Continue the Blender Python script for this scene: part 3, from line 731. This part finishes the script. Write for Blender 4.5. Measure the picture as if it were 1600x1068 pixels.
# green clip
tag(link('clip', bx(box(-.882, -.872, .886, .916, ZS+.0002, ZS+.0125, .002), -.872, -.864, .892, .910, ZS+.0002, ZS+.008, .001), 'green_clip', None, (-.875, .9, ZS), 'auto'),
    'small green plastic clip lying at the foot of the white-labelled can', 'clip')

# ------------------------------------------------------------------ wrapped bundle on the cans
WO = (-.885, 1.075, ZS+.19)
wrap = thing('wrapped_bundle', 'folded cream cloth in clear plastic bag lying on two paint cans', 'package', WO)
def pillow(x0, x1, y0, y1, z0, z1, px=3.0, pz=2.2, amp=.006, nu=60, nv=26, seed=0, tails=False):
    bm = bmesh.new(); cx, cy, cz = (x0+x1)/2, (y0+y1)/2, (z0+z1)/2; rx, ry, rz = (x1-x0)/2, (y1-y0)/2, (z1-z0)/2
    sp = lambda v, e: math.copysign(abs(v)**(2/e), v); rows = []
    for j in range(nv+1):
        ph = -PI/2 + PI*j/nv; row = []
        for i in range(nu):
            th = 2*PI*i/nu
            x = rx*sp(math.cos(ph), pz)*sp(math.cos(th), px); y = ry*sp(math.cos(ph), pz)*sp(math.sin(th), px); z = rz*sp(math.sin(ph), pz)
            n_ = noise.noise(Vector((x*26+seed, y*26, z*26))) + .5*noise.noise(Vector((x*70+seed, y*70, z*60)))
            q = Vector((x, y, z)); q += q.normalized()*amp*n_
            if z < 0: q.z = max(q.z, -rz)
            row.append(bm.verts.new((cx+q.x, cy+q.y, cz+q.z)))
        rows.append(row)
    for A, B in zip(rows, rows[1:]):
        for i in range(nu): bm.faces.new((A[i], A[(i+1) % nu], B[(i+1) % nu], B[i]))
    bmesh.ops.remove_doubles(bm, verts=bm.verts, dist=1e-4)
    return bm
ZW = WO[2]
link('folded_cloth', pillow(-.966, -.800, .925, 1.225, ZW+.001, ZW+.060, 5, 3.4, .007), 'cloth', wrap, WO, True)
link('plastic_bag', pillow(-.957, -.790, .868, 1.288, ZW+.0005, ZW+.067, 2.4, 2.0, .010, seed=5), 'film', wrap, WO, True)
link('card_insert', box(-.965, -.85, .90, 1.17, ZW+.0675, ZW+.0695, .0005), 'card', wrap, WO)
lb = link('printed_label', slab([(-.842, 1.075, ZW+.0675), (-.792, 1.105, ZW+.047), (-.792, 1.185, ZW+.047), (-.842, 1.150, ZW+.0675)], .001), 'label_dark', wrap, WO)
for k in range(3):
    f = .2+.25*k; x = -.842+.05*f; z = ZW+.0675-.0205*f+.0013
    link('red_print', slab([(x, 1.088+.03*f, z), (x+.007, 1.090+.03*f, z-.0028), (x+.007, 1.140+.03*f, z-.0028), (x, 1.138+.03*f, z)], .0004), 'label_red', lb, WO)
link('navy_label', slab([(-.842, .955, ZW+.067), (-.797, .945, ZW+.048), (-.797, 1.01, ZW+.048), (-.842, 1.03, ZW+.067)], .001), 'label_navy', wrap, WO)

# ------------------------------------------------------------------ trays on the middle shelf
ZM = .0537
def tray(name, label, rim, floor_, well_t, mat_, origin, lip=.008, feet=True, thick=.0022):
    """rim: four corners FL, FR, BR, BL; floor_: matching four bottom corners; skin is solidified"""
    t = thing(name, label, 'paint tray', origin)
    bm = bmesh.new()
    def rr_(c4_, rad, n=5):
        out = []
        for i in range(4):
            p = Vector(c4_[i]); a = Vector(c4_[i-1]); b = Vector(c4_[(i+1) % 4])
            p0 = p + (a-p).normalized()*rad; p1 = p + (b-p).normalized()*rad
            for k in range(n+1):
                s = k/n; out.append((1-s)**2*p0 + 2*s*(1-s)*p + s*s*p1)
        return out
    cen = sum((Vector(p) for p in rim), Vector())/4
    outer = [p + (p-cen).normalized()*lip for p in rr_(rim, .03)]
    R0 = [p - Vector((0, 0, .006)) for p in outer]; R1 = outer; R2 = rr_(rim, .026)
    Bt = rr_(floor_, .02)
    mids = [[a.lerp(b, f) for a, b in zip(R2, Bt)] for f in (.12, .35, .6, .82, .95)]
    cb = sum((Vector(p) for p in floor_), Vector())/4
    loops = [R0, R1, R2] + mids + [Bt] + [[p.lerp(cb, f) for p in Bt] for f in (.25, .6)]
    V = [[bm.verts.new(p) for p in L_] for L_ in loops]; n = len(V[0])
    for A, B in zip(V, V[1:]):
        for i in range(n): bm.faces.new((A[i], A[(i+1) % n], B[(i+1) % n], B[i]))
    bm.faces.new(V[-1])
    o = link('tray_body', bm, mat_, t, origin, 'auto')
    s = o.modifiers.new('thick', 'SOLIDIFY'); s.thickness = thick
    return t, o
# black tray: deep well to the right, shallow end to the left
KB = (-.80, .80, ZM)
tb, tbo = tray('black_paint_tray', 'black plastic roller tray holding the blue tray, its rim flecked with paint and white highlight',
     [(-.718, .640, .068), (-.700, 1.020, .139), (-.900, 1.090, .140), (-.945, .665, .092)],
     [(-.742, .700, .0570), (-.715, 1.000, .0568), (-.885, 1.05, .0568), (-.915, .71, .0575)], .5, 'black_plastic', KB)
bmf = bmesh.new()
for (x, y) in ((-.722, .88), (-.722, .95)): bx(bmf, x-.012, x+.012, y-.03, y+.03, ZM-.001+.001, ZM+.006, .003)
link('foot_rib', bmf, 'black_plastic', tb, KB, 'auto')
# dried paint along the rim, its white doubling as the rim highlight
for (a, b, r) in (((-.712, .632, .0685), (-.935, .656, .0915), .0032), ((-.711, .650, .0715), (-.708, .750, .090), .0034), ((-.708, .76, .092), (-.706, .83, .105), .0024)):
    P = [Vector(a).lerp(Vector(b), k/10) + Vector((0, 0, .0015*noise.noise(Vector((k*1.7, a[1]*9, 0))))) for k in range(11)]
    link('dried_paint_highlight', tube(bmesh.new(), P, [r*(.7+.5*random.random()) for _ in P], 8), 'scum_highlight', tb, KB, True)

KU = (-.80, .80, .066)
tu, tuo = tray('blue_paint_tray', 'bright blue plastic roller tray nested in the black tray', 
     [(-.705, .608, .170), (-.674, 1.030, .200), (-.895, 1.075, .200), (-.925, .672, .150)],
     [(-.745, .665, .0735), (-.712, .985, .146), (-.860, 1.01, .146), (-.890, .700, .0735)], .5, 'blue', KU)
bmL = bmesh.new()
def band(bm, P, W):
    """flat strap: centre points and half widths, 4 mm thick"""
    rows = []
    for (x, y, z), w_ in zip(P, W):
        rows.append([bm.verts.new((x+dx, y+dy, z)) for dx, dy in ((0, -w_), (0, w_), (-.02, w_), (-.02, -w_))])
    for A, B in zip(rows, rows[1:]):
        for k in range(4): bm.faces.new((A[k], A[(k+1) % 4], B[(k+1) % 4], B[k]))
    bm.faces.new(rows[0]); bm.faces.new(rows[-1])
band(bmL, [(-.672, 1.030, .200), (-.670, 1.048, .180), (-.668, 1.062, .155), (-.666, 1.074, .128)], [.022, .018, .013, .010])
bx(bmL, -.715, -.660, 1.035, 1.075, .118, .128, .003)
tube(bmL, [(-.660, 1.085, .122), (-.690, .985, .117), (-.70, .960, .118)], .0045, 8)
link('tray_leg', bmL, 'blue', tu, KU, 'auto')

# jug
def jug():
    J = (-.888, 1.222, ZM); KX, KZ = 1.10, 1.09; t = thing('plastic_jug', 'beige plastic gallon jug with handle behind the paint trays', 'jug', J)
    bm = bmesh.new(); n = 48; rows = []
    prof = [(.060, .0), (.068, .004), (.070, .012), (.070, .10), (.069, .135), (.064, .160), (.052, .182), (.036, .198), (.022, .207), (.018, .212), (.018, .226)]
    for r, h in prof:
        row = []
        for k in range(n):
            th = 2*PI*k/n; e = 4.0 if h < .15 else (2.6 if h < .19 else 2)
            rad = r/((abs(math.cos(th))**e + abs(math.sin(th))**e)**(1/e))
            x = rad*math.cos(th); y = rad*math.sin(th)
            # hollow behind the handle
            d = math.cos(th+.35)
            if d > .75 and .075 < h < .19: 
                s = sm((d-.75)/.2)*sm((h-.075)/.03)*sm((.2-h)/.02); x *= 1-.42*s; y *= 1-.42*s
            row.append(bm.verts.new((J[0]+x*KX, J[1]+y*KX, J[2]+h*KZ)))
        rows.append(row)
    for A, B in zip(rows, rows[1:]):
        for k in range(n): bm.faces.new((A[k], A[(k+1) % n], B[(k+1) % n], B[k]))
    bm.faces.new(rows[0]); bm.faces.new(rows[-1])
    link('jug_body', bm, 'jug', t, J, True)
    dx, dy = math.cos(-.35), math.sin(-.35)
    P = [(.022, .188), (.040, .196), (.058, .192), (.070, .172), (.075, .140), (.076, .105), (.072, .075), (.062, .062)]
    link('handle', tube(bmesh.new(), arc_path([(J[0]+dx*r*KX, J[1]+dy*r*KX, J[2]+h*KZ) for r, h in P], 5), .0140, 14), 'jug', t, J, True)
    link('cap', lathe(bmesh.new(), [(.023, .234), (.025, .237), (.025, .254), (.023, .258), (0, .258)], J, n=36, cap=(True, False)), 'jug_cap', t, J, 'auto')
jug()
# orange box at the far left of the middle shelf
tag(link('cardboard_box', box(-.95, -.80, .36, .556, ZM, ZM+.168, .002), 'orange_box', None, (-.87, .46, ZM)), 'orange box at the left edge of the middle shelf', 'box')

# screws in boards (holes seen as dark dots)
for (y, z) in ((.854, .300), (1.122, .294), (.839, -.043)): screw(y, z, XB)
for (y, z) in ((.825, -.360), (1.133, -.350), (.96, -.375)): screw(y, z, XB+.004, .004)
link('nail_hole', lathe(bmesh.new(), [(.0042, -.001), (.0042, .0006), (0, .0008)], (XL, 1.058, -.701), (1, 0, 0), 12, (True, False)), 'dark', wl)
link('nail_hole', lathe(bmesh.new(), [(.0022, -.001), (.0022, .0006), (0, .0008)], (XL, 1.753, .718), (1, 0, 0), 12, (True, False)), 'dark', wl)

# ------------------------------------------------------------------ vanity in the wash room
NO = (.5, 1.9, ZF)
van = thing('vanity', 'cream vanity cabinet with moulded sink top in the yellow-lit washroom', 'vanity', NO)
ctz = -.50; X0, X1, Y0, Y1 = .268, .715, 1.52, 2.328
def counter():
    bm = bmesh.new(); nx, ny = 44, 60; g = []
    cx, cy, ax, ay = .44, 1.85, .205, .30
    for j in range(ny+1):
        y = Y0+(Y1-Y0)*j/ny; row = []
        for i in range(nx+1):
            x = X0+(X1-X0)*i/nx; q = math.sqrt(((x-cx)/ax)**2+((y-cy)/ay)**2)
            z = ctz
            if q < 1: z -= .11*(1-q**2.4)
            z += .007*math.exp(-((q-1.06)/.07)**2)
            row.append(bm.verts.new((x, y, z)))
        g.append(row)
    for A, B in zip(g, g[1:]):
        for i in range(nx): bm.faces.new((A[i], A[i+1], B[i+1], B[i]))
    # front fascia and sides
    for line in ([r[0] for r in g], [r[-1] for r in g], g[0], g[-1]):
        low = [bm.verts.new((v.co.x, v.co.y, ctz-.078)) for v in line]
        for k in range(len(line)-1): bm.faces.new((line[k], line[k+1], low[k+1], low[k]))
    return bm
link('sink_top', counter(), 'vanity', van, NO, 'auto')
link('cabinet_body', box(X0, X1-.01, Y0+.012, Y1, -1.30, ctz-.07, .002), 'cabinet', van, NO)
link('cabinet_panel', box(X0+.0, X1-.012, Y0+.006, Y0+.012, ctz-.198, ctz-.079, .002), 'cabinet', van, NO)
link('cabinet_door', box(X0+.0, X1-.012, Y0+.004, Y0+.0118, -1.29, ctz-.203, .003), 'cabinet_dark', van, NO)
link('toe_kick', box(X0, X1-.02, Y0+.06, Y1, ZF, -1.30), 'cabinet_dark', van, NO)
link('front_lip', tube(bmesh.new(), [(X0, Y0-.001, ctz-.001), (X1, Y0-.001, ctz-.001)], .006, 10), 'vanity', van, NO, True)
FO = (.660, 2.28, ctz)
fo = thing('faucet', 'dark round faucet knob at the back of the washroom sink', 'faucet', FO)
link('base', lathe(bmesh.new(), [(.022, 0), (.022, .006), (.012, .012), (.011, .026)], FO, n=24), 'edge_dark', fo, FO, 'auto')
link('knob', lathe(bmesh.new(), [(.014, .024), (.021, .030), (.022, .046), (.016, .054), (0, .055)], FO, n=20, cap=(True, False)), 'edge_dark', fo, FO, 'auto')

EXERCISE DESCRIPTION: The lines from the top of the data above down to the line containing "white-labelled can', 'clip')" are to be copied exactly; no other line should appear.

CORRECT ANSWER:
Continue the Blender Python script for this scene: part 3, from line 731. This part finishes the script. Write for Blender 4.5. Measure the picture as if it were 1600x1068 pixels.
# green clip
tag(link('clip', bx(box(-.882, -.872, .886, .916, ZS+.0002, ZS+.0125, .002), -.872, -.864, .892, .910, ZS+.0002, ZS+.008, .001), 'green_clip', None, (-.875, .9, ZS), 'auto'),
    'small green plastic clip lying at the foot of the white-labelled can', 'clip')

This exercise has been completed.